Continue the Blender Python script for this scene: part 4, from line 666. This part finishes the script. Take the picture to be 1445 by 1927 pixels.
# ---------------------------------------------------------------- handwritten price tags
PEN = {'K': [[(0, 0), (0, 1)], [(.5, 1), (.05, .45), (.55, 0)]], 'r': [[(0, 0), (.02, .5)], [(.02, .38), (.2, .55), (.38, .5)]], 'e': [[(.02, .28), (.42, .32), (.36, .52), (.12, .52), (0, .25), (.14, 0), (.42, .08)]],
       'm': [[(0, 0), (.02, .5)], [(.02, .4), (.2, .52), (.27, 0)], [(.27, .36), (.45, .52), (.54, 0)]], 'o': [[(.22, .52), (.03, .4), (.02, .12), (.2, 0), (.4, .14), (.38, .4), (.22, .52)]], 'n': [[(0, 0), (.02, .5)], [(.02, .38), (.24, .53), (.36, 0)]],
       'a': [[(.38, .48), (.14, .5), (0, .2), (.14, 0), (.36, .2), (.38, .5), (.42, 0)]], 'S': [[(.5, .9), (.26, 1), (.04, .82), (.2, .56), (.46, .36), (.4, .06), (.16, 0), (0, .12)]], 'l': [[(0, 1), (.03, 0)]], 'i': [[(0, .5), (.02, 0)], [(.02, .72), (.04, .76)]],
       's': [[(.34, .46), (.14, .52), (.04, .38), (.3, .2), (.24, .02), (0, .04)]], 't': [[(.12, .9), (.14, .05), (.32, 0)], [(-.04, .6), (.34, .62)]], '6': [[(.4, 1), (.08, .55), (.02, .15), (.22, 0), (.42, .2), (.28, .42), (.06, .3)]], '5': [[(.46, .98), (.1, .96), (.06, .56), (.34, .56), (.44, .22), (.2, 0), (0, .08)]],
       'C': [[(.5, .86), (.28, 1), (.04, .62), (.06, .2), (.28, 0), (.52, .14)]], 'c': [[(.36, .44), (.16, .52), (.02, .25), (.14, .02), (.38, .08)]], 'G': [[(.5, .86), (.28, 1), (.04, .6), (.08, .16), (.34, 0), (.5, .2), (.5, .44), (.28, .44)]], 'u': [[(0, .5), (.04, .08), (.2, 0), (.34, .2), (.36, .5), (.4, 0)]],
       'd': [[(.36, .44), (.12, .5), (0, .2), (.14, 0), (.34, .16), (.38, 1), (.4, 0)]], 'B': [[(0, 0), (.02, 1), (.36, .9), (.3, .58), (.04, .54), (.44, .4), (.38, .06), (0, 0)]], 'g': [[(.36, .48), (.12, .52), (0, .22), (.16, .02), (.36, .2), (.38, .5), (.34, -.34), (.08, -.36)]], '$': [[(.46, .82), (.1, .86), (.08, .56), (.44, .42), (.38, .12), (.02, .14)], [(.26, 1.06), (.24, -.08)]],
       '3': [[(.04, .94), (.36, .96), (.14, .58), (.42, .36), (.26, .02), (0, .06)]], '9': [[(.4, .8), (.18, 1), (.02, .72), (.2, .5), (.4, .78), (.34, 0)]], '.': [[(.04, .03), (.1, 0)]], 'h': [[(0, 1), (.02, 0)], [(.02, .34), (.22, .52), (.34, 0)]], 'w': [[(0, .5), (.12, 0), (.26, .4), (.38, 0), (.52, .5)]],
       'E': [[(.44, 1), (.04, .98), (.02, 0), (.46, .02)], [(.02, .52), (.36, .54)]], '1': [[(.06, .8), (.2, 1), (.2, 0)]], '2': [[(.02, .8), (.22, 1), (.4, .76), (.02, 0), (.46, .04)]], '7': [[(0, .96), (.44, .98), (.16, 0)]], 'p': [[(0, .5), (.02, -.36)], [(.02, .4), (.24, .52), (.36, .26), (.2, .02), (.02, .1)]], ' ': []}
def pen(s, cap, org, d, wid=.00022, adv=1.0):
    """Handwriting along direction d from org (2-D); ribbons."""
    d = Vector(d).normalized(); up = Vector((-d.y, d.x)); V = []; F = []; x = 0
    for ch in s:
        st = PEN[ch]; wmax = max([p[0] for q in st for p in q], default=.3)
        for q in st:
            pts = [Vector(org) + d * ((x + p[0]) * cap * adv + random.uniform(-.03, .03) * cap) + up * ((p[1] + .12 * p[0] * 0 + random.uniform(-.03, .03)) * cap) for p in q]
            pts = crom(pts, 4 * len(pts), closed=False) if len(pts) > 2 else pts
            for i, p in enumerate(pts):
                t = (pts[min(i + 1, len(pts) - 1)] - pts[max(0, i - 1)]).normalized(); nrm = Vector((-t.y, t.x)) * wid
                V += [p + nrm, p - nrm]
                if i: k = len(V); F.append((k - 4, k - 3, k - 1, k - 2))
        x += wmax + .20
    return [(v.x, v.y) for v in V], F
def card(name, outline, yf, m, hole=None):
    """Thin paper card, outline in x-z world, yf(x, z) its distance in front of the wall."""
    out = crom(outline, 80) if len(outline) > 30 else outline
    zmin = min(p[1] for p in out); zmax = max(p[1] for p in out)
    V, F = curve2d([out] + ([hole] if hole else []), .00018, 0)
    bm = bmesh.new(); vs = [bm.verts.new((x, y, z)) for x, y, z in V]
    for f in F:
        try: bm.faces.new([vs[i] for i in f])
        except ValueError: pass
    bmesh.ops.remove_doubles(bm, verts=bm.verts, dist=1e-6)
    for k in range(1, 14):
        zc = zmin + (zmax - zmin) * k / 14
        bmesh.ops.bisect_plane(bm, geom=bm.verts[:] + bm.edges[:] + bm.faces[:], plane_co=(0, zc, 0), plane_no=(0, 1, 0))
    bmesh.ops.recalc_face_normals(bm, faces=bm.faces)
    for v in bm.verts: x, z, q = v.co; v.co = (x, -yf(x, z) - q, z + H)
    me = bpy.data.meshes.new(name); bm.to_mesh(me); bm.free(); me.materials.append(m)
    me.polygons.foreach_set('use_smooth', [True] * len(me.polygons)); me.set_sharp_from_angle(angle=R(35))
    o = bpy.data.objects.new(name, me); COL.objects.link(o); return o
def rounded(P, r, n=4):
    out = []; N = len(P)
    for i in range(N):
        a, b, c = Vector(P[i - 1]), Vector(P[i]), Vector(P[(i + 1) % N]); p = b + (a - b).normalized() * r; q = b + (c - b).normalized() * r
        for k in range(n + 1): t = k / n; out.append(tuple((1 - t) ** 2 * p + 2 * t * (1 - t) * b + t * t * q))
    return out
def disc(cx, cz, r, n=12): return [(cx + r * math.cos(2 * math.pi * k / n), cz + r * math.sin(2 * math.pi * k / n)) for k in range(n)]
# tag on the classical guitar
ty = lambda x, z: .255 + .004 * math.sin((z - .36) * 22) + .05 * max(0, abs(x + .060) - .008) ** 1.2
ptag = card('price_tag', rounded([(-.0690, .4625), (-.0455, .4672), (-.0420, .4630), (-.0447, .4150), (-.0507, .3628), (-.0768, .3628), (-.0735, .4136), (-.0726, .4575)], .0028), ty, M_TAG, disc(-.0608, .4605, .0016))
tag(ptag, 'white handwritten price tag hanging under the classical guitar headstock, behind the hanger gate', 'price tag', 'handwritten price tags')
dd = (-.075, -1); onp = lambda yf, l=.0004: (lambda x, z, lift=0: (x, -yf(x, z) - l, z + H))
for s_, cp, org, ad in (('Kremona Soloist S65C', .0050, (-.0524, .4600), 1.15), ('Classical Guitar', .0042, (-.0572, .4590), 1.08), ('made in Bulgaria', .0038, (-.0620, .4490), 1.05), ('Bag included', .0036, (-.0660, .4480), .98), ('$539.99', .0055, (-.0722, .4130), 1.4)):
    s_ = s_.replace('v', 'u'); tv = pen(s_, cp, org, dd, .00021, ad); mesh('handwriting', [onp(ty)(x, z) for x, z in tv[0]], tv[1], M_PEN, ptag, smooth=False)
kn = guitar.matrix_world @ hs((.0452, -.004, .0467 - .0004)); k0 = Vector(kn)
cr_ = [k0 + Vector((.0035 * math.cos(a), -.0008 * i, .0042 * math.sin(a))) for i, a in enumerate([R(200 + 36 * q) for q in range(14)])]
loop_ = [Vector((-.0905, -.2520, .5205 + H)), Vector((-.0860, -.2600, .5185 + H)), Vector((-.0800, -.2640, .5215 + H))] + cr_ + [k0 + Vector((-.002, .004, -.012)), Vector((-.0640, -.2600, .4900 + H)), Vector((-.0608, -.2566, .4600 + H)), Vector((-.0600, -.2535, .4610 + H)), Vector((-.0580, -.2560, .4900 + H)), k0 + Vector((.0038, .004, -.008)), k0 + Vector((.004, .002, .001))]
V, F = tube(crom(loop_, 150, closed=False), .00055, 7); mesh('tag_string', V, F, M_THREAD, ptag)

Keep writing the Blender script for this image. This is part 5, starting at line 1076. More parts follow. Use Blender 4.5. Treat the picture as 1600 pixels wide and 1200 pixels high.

———

[What to do] Tally the lines containing "part". Provide the number without any other words.

[Written solution] 2